Normally the desert locust (Schistocerca gregaria) lives the
peaceful solitary life of a tantric Buddhist monk. He chants, eats, drinks, and
even has sex in slow, purposeful, meditative moderation. But if you rub him up
the wrong way by overcrowding him and touching the back of his thigh too many
times, he and his cronies—all former monks in the monastery—will renounce this
life of cooperative loving kindness. They’ll exchange their soft green robes
for a black and yellow uniform and turn into one of the nastiest, greediest,
most obnoxious gangs on earth: a plague of locusts.

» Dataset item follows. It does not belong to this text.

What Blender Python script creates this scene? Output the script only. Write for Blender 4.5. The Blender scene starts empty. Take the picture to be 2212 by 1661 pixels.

In humans this switch from nice to nasty is a gradual
process. It comes from losing confidence that our descendants will have the
resources they need to survive. If another tribe is doing better than us—even if
it’s our own fault we aren’t doing so well—we feel scared our descendants won’t
have enough; if they are doing worse than us, they feel scared their descendants
won’t have enough. Sometimes we’ll attack them and other times they’ll attack
us. The cost of war is so great, though, that we would have evolved a
much better way to build confidence, like we did with farming, if the spiritual
leaders hadn’t taught us that waging a war against evil, greed, cruelty, hate,
and jealousy is the highest duty. Because of this, as we evolved we came to
think of war as a fight against evil instead of a way to obtain the resources
we need to build confidence. But what you think is evil depends on the stories
you hold in your ancestral memory. If you go back far enough you’ll see that
sometimes your ancestors were right and sometimes they were wrong. If we want
to heal the world of war, we need to find ways to build confidence in the
collective consciousness so that we don’t turn into locusts in the first place.